WHAT TO PRODUCE: Each line that follows is to be retyped exactly.
===== GIVEN DATA
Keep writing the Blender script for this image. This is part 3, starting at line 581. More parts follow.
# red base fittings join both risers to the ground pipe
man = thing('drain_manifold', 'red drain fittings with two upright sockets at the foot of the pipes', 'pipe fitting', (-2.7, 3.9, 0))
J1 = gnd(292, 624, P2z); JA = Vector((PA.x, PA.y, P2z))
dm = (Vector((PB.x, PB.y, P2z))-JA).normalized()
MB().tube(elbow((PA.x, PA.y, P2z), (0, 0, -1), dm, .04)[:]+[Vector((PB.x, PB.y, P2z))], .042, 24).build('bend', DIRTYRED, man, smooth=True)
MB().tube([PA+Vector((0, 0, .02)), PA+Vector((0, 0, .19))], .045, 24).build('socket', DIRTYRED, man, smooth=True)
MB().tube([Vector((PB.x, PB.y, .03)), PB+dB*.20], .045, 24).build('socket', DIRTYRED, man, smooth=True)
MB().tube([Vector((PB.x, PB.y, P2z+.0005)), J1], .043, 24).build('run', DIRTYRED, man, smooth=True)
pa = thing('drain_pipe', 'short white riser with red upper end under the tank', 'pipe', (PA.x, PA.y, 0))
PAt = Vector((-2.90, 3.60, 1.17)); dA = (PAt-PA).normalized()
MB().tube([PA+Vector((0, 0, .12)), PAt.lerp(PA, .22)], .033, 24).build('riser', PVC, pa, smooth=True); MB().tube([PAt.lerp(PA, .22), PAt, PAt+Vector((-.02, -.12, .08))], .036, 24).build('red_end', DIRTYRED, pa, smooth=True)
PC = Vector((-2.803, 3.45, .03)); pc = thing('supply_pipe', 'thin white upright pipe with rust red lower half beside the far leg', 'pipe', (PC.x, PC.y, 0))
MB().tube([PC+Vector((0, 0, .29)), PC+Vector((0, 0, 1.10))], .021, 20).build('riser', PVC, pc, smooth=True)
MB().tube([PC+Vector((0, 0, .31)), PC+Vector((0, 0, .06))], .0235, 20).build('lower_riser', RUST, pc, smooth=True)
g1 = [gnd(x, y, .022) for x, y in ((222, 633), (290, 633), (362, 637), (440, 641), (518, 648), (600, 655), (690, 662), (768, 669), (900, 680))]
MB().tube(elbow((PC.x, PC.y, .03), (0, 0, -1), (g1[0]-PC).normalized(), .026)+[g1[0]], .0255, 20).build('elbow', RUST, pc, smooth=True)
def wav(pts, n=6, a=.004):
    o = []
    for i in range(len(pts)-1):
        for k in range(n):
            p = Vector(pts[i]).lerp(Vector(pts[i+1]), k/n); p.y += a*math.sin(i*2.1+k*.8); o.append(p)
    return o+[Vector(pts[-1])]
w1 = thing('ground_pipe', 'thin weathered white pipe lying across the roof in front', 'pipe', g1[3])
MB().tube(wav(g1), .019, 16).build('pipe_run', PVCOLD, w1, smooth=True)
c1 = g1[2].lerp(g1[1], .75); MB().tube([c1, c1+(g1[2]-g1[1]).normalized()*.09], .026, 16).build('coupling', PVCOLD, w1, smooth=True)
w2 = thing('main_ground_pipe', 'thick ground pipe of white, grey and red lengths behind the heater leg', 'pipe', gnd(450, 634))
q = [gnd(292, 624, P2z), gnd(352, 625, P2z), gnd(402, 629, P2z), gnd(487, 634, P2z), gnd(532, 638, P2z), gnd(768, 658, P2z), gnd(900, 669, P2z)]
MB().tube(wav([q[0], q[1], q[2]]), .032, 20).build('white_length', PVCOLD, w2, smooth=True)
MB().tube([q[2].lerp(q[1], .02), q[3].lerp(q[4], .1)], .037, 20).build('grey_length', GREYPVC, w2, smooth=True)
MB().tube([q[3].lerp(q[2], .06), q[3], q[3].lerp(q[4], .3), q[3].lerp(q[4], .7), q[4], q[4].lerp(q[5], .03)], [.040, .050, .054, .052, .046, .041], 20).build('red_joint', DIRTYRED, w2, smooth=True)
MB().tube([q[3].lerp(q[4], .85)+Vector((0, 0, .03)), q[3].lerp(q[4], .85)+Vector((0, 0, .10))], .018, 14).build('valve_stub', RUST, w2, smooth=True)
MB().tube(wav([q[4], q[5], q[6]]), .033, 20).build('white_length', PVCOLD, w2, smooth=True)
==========
COMPLETED EXERCISE:
Keep writing the Blender script for this image. This is part 3, starting at line 581. More parts follow.
# red base fittings join both risers to the ground pipe
man = thing('drain_manifold', 'red drain fittings with two upright sockets at the foot of the pipes', 'pipe fitting', (-2.7, 3.9, 0))
J1 = gnd(292, 624, P2z); JA = Vector((PA.x, PA.y, P2z))
dm = (Vector((PB.x, PB.y, P2z))-JA).normalized()
MB().tube(elbow((PA.x, PA.y, P2z), (0, 0, -1), dm, .04)[:]+[Vector((PB.x, PB.y, P2z))], .042, 24).build('bend', DIRTYRED, man, smooth=True)
MB().tube([PA+Vector((0, 0, .02)), PA+Vector((0, 0, .19))], .045, 24).build('socket', DIRTYRED, man, smooth=True)
MB().tube([Vector((PB.x, PB.y, .03)), PB+dB*.20], .045, 24).build('socket', DIRTYRED, man, smooth=True)
MB().tube([Vector((PB.x, PB.y, P2z+.0005)), J1], .043, 24).build('run', DIRTYRED, man, smooth=True)
pa = thing('drain_pipe', 'short white riser with red upper end under the tank', 'pipe', (PA.x, PA.y, 0))
PAt = Vector((-2.90, 3.60, 1.17)); dA = (PAt-PA).normalized()
MB().tube([PA+Vector((0, 0, .12)), PAt.lerp(PA, .22)], .033, 24).build('riser', PVC, pa, smooth=True); MB().tube([PAt.lerp(PA, .22), PAt, PAt+Vector((-.02, -.12, .08))], .036, 24).build('red_end', DIRTYRED, pa, smooth=True)
PC = Vector((-2.803, 3.45, .03)); pc = thing('supply_pipe', 'thin white upright pipe with rust red lower half beside the far leg', 'pipe', (PC.x, PC.y, 0))
MB().tube([PC+Vector((0, 0, .29)), PC+Vector((0, 0, 1.10))], .021, 20).build('riser', PVC, pc, smooth=True)
MB().tube([PC+Vector((0, 0, .31)), PC+Vector((0, 0, .06))], .0235, 20).build('lower_riser', RUST, pc, smooth=True)
g1 = [gnd(x, y, .022) for x, y in ((222, 633), (290, 633), (362, 637), (440, 641), (518, 648), (600, 655), (690, 662), (768, 669), (900, 680))]
MB().tube(elbow((PC.x, PC.y, .03), (0, 0, -1), (g1[0]-PC).normalized(), .026)+[g1[0]], .0255, 20).build('elbow', RUST, pc, smooth=True)
def wav(pts, n=6, a=.004):
    o = []
    for i in range(len(pts)-1):
        for k in range(n):
            p = Vector(pts[i]).lerp(Vector(pts[i+1]), k/n); p.y += a*math.sin(i*2.1+k*.8); o.append(p)
    return o+[Vector(pts[-1])]
w1 = thing('ground_pipe', 'thin weathered white pipe lying across the roof in front', 'pipe', g1[3])
MB().tube(wav(g1), .019, 16).build('pipe_run', PVCOLD, w1, smooth=True)
c1 = g1[2].lerp(g1[1], .75); MB().tube([c1, c1+(g1[2]-g1[1]).normalized()*.09], .026, 16).build('coupling', PVCOLD, w1, smooth=True)
w2 = thing('main_ground_pipe', 'thick ground pipe of white, grey and red lengths behind the heater leg', 'pipe', gnd(450, 634))
q = [gnd(292, 624, P2z), gnd(352, 625, P2z), gnd(402, 629, P2z), gnd(487, 634, P2z), gnd(532, 638, P2z), gnd(768, 658, P2z), gnd(900, 669, P2z)]
MB().tube(wav([q[0], q[1], q[2]]), .032, 20).build('white_length', PVCOLD, w2, smooth=True)
MB().tube([q[2].lerp(q[1], .02), q[3].lerp(q[4], .1)], .037, 20).build('grey_length', GREYPVC, w2, smooth=True)
MB().tube([q[3].lerp(q[2], .06), q[3], q[3].lerp(q[4], .3), q[3].lerp(q[4], .7), q[4], q[4].lerp(q[5], .03)], [.040, .050, .054, .052, .046, .041], 20).build('red_joint', DIRTYRED, w2, smooth=True)
MB().tube([q[3].lerp(q[4], .85)+Vector((0, 0, .03)), q[3].lerp(q[4], .85)+Vector((0, 0, .10))], .018, 14).build('valve_stub', RUST, w2, smooth=True)
MB().tube(wav([q[4], q[5], q[6]]), .033, 20).build('white_length', PVCOLD, w2, smooth=True)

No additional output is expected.